自転車操業
「最初から最後まで、僕たちは自転車操業だと思うよ」
と師匠がおっしゃった。
今年の10月から、ロシア語の入門科のレッスンをオンラインでさせてもらっている。
なにしろ生徒さんのやる気がとてもある。過去、ミールロシア語研究所の生徒だったときの私はものすごくぼんやりしていたので、今の彼らのようにしっかり単語の綴りとか覚えてこなかった。
情けない話を正直に書くと、私は10年ほど前にロシア語を始めたから、今は教科書の2課とか3課だから、まだ学びの貯金(?)があるけれど、彼らの学ぶスピードが速かったら、あっという間に追いついていらっしゃるかもしれない。
あっという間にテキスト「標準ロシア語入門」を終えられたら?
「いいじゃない、その次の教科書を一緒にやれば。
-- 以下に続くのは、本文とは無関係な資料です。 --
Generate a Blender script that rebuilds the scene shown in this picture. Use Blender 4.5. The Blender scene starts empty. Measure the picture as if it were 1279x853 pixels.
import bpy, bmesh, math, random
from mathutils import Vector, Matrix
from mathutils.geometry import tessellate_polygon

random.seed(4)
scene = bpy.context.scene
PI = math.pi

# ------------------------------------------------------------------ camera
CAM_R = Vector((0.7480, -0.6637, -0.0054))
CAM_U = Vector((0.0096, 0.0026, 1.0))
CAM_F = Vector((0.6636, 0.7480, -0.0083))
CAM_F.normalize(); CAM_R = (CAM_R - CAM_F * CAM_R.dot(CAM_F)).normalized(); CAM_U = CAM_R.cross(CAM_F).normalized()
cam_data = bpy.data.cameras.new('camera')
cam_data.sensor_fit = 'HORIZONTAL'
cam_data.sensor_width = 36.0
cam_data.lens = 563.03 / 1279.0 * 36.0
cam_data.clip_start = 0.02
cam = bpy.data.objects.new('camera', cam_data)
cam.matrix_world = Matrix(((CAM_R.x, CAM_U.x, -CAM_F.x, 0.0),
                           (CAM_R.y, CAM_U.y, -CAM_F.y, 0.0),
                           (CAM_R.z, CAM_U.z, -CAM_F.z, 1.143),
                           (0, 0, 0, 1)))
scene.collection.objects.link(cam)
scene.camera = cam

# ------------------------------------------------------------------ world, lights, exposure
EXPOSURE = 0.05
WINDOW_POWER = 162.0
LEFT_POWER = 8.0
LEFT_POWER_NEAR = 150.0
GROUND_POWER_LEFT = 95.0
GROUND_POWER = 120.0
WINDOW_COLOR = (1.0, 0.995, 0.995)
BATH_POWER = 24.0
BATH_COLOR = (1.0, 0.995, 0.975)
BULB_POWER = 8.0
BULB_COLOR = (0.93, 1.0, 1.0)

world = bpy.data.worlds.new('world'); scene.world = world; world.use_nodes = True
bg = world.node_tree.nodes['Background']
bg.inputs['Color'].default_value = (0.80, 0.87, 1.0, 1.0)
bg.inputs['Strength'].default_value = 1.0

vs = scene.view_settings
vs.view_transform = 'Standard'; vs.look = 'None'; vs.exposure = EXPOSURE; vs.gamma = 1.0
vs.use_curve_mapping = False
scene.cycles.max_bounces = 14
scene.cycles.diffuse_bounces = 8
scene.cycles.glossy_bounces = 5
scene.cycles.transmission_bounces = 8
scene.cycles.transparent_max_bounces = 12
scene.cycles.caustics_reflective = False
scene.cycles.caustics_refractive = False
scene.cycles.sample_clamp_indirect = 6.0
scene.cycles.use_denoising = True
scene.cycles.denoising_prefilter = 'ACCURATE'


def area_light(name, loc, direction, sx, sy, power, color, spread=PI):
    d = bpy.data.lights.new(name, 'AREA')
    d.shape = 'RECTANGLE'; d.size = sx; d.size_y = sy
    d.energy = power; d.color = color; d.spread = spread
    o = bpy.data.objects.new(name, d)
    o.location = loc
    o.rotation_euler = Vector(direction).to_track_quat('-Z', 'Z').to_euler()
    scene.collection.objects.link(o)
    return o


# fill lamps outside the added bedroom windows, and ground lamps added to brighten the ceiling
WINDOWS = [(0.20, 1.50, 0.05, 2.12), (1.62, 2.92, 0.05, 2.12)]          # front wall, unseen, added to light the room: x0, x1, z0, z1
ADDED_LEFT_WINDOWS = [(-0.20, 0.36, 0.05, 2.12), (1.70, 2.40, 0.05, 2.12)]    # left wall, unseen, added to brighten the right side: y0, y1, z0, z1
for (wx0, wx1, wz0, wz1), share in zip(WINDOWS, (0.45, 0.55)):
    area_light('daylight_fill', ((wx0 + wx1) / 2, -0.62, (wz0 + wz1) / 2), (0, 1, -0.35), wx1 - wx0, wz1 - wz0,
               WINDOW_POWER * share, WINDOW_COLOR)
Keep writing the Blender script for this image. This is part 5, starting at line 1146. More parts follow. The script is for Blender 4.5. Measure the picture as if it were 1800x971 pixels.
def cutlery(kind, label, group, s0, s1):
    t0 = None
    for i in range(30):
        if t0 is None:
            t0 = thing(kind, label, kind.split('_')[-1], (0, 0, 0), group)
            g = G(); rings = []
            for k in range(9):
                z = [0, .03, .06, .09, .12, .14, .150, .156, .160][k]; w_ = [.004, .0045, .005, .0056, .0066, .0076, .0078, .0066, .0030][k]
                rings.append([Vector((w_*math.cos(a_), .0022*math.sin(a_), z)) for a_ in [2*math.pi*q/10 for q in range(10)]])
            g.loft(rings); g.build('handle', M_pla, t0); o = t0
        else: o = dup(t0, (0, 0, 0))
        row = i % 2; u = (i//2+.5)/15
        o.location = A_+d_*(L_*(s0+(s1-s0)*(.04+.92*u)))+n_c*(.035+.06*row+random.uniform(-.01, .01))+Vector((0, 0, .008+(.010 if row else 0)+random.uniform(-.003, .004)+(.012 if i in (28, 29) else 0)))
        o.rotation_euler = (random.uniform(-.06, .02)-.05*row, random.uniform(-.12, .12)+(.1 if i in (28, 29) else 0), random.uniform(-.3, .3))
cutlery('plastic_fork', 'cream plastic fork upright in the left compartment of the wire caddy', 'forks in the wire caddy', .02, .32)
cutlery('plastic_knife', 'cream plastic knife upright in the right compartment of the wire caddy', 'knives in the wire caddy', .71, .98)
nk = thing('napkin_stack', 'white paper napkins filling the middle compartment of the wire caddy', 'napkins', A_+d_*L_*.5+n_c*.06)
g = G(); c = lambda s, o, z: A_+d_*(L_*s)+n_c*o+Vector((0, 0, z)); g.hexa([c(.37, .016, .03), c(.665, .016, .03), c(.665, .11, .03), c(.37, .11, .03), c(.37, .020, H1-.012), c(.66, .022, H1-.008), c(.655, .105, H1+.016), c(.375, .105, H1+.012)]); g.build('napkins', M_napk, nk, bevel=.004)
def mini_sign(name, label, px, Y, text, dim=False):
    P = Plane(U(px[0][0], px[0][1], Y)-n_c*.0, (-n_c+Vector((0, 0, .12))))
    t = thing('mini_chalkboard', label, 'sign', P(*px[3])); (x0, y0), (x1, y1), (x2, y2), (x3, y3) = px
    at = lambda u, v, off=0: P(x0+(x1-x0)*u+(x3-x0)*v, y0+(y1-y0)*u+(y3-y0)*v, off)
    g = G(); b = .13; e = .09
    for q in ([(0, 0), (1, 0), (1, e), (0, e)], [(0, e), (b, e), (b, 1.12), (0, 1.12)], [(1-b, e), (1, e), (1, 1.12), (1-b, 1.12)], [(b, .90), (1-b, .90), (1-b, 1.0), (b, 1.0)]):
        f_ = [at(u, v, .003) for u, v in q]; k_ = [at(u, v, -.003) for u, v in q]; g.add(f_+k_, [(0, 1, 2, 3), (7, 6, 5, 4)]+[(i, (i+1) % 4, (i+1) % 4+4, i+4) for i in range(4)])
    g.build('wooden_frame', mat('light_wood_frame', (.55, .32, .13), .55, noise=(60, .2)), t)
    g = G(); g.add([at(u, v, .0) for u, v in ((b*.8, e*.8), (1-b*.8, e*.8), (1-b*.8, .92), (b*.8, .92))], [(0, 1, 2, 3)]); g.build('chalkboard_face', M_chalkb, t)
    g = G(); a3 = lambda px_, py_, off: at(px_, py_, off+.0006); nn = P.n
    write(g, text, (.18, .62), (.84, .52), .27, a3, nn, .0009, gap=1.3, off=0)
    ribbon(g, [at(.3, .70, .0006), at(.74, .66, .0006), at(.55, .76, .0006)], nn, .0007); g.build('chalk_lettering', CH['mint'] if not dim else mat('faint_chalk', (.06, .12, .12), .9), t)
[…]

」
その次の教科書、というのはミールロシア語研究所の入門科を終えたあと「進級試験」に合格したあかつきには予科に進むのだけれども、そこで扱っていた教科書のことだ。
1冊は東先生ご夫妻が「標準ロシア語入門」の次の段階の本として出版された本で、絶版なのだけれども、まあいろんな意味で幻のすごい本なのだけれども残念ながら絶版で、私はこの10年色々と手を回して本を入手してPDF化した。その音源についてはミールの級友がすごく苦労して神保町の古本街で入手したのを私にくれた。すべてミールの時代の人脈がなかったら叶わなかったもので、今私自身それらを勉強に使っている。
もう1冊は、神保町のロシア語専門書店、ナウカ書店で英語版を買うことができる。それのことだ。
(後者の英語版についての詳細は下に書きました。またはわたしのオンライン授業にいらした方にお伝えしたいと思いますので有料にしてあります)
その教科書ら、私も完璧かと言われたら全然そんなことはなくて今私も普通に勉強しているし、出てくる単語や動詞の変化とか、格との接続とか、逆訳とか、自分の師匠のように自由自在に使えるかと問われたら怪しい。
ただただ、私に言えるのはミールロシア語研究所でノンネイティブの外国語の勉強の仕方を教えてきてもらい、自分も学習者として良い方法を経験で知っているということだけで、予習の教材をせっせと作って勉強の手助けしているぐらいである。
だから一緒に勉強している。
「そうしたら自転車操業ですね」、って私が大笑いしながら言ったら、師匠は冒頭のようなことをおっしゃった。ミールロシア語研究所で20年以上教えていらした師匠K先生。
「いいじゃない、自転車操業で。むしろ”僕ら”はそれしかできない。
ボクがミールで教えていたときにね、通訳の人も何人かいたよ。一人だけじゃなくて、2,3人は居たと思う。当時のボクよりできるのではないか、って思ったけれど、彼らはすごく謙虚で、まだ勉強することがあるから、と東多喜子先生にお願いして、入門ではないけど予科に通っていた。
ボクとハルカさんの差は、実はそんなにないんですよ、経験の差はもちろんあるけれどね。
一日20時間勉強したって、ボクの2、30年の通訳経験にすぐ追いつくことはできない。そういう(通訳や語学教師の)仕事を、信頼して任されて、経験を積んだ。
100の力になってから通訳や語学教師をしようったってそんなのいつになるかわからない。60ぐらいのレベルから仕事をお受けして、経験を積んでいくしかない。
というわけで自転車操業を恥じることなく勉強すればいい、だってそれしか僕らはできないから。いきなり山頂にヘリコプターで登る方法はないし、しかも頂上は見えないし。漕いでいることだけが、自分を認識できる。ただし勉強を辞めたら車輪が外れて落ちていってしまうけれどね。」